Plagiarism, defamation and the power of hyperlinks

What do Fareed Zakaria, Jonah Lehrer and Gawker Media have in common? In different ways, the incidents that have thrust all three into the news recently help to show the power of the simple hyperlink, which Sir Tim Berners-Lee developed along with the rest of the web a little over two decades ago. Zakaria is the Newsweek editor and CNN talk-show host who was recently sanctioned for plagiarism, and Jonah Lehrer is the former New Yorker writer who was banished from the magazine for similar crimes. Gawker Media, meanwhile, shows us the flip side of those two coins: the New York-based blog network recently escaped from a hefty defamation lawsuit in part because it recognizes the power of the hyperlink.

Last month, the blog Newsbusters discovered that a large chunk of a piece that Zakaria wrote for Time magazine about gun control was almost identical to sections from a New Yorker piece on the same topic, written by Jill Lepore. Zakaria was subsequently suspended by both Time and CNN (although he has recently been reinstated after both entities said they found no evidence of further plagiarism). Lehrer, meanwhile — a high-profile author — was fired by resigned from the New Yorker after it was discovered that he had duplicated information from a number of sources.

Plagiarism is just inefficient hyperlinking

One of the themes that has been brought up repeatedly in stories about both Zakaria and Lehrer is the idea that they have been overworked as a result of media multi-tasking. Stories about the Lehrer incident, for example, note that he was writing books and had a packed public-speaking schedule while also trying to write a blog for the New Yorker, and Zakaria made the same link by saying he plans to cut down on his responsibilities — implying that this was to blame for him mixing up his notes from the New Yorker piece with his own writing (he also said he recently hired an assistant).

But I think CEO Aaron Levie put his finger on a big part of the problem in a tweet he posted recently, in which he said plagiarism “is just really inefficient hyperlinking.”


Although he probably just intended to be witty, I think Levie makes a good point.
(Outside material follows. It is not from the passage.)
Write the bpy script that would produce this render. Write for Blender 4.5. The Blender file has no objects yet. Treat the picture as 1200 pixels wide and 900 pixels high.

Plagiarism is defined as the attempt to “steal and pass off the ideas or words of another as one’s own,” and it is the last part of that definition that is the most important one. It isn’t so much that a writer like Lehrer or Zakaria takes information from someone else and uses it in a column — plenty of writers do that, and as the media world has exploded thanks to social tools such as blogs and Twitter, this phenomenon has only become more commonplace. But neither of them gave credit to the source of the content they used, and that was the real crime.

This is exactly the same kind of argument that gets made about news aggregators or blogs that do a poor job of crediting the source of the content they are aggregating. As Jeff Jarvis has argued in a series of recent posts, since copying is rampant on the internet, we should be more focused on ways of giving credit to the source or creator of that content. And what better way to give credit than by linking prominently to its originator? This is just another reason why links are the lifeblood of the internet, as I argued in a recent post about the back-and-forth between bloggers and the traditional media over the latter never giving credit to the former.

Linking also provides a great defence

If either Zakaria or Lehrer had been more devoted to the idea of linking to sources, they might have spent more time making note of where the information they were using came from, so that they could include a link — in the same way that academics routinely cite footnotes to back up their claims. Would they still have tried to pass those sections off as their own? Perhaps. As my paidContent colleague Laura Owen has noted about Lehrer, some of his behavior was likely a result of the pressure to be a public intellectual. But if either one is sincere about how their plagiarism was an honest mistake, paying more attention to linking might help.

And if anyone needs evidence of how a consistent policy of linking to sources can be a positive thing, they should look no further than the Gawker case: the blog network was sued by a company for defamation, based on a piece that the tech blog Gizmodo wrote about its products. In a decision that acquitted the media company of this charge, the court said that part of the rationale for its ruling came from the use of links in the Gizmodo piece, which provided ample evidence of what the post was referring to. As the court decision put it:

“Having ready access to the same facts as the authors, readers were put in a position to draw their own conclusions about Redmond and his ventures and technologies… Statements are generally considered to be nonactionable opinion when the facts supporting the opinion are disclosed.”

David Weinberger, co-author of the seminal book The Cluetrain Manifesto and a fellow at the Harvard Berkman Center for Internet and Society, argued in a post about the journalistic principle of objectivity that “Objectivity is a trust mechanism you rely on when your medium can’t do links.” In other words, when you have the ability to link to information that supports your conclusions, it’s easier to get away with being subjective, because readers are able to follow the links and decide for themselves whether you are credible.

I think the same principle applies to plagiarism: it is something that occurs when a medium doesn’t allow — or at least doesn’t encourage — links to original sources. The internet may make it more likely that someone copies content from another, but it also makes it easier to fix.